===== DATA =====

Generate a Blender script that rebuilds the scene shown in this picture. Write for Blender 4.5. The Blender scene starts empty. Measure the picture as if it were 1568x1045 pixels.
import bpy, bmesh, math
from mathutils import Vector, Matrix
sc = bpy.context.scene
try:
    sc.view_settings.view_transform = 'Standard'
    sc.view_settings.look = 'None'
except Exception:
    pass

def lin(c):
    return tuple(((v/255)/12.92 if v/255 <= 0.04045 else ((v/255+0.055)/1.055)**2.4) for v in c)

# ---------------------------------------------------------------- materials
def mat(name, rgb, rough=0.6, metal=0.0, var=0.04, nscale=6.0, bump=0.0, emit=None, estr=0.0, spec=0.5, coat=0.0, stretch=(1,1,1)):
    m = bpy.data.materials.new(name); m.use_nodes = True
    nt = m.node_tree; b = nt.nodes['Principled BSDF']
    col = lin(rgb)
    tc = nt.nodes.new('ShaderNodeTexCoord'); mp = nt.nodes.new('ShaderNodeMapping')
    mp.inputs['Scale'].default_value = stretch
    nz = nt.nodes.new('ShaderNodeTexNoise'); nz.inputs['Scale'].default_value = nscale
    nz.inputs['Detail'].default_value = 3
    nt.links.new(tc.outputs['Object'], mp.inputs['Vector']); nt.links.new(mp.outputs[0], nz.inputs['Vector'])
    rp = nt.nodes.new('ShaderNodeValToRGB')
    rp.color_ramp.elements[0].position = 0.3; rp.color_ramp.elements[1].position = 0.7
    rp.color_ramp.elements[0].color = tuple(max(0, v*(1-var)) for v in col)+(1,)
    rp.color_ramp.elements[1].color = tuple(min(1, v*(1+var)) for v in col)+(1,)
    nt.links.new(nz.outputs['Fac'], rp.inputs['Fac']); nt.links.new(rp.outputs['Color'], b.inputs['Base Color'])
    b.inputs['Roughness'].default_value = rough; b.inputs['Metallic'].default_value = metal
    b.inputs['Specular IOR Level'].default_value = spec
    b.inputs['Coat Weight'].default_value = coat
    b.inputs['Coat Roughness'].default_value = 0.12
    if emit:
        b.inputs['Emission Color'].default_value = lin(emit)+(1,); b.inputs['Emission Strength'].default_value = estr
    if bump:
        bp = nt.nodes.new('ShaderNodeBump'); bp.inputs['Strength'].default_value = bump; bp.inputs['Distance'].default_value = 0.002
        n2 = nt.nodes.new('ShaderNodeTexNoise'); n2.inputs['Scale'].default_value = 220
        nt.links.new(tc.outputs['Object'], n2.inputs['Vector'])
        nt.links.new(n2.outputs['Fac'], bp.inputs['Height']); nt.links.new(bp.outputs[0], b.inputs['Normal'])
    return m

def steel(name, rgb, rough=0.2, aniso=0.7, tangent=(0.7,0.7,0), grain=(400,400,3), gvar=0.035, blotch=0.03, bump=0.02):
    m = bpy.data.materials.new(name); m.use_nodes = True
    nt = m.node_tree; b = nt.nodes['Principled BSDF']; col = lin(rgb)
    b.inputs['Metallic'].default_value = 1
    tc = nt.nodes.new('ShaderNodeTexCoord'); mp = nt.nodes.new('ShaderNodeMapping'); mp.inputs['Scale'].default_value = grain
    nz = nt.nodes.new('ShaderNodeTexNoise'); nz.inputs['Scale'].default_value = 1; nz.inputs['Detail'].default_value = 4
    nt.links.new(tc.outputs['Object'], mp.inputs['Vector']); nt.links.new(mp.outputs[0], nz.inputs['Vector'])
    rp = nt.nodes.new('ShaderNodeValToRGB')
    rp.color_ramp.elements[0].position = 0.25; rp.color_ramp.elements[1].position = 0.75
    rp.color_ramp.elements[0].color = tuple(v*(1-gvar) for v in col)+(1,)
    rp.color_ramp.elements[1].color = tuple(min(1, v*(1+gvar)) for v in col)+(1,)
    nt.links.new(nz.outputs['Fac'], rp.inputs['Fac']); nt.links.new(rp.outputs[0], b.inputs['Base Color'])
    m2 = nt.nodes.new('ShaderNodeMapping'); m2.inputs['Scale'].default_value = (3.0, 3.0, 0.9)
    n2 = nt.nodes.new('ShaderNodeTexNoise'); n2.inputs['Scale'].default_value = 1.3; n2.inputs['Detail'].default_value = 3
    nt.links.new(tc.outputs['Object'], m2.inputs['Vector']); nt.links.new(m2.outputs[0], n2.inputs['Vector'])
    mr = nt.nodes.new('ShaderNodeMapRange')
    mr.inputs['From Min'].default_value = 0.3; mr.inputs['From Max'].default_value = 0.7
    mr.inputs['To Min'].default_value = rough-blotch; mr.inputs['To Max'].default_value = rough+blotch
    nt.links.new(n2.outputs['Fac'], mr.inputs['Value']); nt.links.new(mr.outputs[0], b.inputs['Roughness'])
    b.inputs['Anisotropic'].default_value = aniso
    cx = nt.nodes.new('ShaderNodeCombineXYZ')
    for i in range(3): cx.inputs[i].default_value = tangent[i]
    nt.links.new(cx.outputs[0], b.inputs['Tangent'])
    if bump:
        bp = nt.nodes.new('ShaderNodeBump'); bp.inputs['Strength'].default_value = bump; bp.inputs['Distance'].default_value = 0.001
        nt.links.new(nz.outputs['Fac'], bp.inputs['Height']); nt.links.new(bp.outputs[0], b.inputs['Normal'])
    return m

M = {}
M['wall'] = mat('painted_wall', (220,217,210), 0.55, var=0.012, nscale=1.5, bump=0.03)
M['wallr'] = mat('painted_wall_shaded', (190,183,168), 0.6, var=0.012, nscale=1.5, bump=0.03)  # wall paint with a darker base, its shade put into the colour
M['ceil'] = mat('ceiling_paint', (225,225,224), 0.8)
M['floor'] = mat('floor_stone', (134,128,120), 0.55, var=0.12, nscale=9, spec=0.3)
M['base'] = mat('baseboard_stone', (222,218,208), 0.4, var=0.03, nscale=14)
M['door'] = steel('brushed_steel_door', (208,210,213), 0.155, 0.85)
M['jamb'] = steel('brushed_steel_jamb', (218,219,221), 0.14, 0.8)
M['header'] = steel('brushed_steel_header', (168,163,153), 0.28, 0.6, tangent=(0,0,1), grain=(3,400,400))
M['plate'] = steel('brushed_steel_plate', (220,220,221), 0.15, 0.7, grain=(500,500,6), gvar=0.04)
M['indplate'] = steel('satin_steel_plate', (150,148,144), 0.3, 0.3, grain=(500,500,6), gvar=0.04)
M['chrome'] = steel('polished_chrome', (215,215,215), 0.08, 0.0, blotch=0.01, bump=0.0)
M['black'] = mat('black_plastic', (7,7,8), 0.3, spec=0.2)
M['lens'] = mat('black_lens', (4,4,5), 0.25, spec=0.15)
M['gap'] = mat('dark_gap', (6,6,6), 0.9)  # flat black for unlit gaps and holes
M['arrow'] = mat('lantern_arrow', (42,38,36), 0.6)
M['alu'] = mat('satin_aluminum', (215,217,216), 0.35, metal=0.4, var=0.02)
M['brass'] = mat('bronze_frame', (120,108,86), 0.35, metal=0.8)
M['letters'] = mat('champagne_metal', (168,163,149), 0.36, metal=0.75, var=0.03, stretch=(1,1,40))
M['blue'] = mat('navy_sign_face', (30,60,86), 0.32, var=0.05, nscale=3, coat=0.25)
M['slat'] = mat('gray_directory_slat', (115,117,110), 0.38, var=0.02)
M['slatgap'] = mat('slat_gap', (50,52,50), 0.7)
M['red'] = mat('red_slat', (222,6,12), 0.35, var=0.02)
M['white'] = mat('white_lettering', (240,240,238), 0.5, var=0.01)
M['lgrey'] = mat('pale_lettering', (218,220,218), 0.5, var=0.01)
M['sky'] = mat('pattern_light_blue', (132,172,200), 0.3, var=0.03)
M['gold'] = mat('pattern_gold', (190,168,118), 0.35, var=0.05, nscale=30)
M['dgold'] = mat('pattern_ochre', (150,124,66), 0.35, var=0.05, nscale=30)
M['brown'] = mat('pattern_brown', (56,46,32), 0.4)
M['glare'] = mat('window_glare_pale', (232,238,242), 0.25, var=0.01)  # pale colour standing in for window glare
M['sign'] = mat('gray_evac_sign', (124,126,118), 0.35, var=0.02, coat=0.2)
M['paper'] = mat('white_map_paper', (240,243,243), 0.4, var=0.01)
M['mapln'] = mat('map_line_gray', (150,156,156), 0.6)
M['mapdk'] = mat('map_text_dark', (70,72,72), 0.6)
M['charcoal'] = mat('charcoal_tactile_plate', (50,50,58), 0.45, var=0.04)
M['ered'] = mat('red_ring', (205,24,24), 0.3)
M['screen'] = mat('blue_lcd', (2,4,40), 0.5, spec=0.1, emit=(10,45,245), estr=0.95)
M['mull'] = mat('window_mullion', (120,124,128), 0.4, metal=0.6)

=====

Print only the lines from the top of the data above down to the line holding "return tuple(((v/255)/12.92 if", inclusive.

Generate a Blender script that rebuilds the scene shown in this picture. Write for Blender 4.5. The Blender scene starts empty. Measure the picture as if it were 1568x1045 pixels.
import bpy, bmesh, math
from mathutils import Vector, Matrix
sc = bpy.context.scene
try:
    sc.view_settings.view_transform = 'Standard'
    sc.view_settings.look = 'None'
except Exception:
    pass

def lin(c):
    return tuple(((v/255)/12.92 if v/255 <= 0.04045 else ((v/255+0.055)/1.055)**2.4) for v in c)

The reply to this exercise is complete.